A few months ago, we discussed how the Pension Protection Act of 2006 provides for the use of “inherited IRA” accounts for the receipt of nonspousal qualified plan assets at the death of a participant. See MORE DETAILS ON NONSPOUSAL ROLLOVER OF INHERITED QUALIFIED PLANS (click on the link and read the August 29, 2006 entry). As noted, a primary purpose of the new option was to allow nonspousal qualified plan recipients to have certain available deferred payout options even if the plan itself did not specifically allow for them – such payout options are available if the proceeds are placed into a qualified “inherited IRA.”
The IRS has now issued guidance on inherited IRA accounts, and there are some unexpected provisions. These include:
·A qualified plan IS NOT required to allow for distribution to an inherited IRA. This appears to contradict the expressed purpose of the changes in the law, which was to make the deferred payout arrangements available to all nonspousal beneficiaries regardless of the provisions of the qualified plan from which the proceeds would be paid. We can expect some vocal opposition to the IRS’ interpretation of the new law in this regard.
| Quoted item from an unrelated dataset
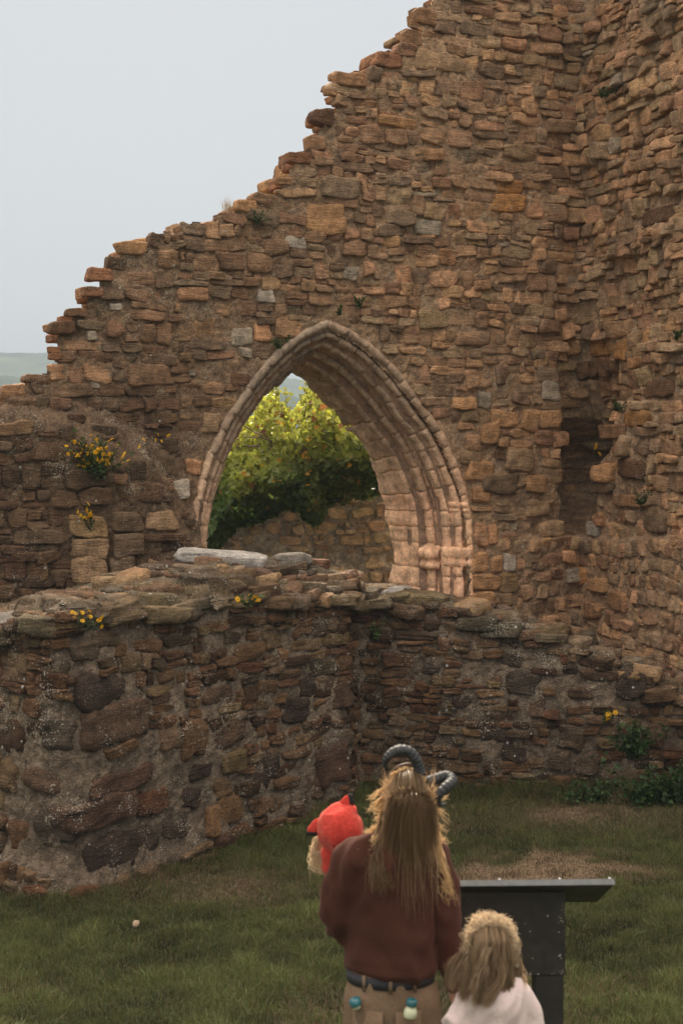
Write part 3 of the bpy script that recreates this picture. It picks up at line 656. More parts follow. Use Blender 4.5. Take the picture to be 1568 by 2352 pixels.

·If the qualified plan provides for a 5 year payout of benefits to nonspousal beneficiaries if the participant dies before the “required beginning date,” the inherited IRA is also stuck with that 5 year payout rate instead of being able to use the life expectancy of the beneficiary.
·The IRA must be established in a manner that identifies it as an IRA with respect to a deceased individual and also identifies the deceased individual and the beneficiary, for example, “Tom Smith as beneficiary of John Smith.”
·If a qualified plan does offer the inherited IRA rollover option, but not to all participants, it must offer them in a nondiscriminatory manner.
·If the decedent was required to take a required minimum distribution (RMD) before he died but did not, that RMD portion cannot be rolled over to the inherited IRA.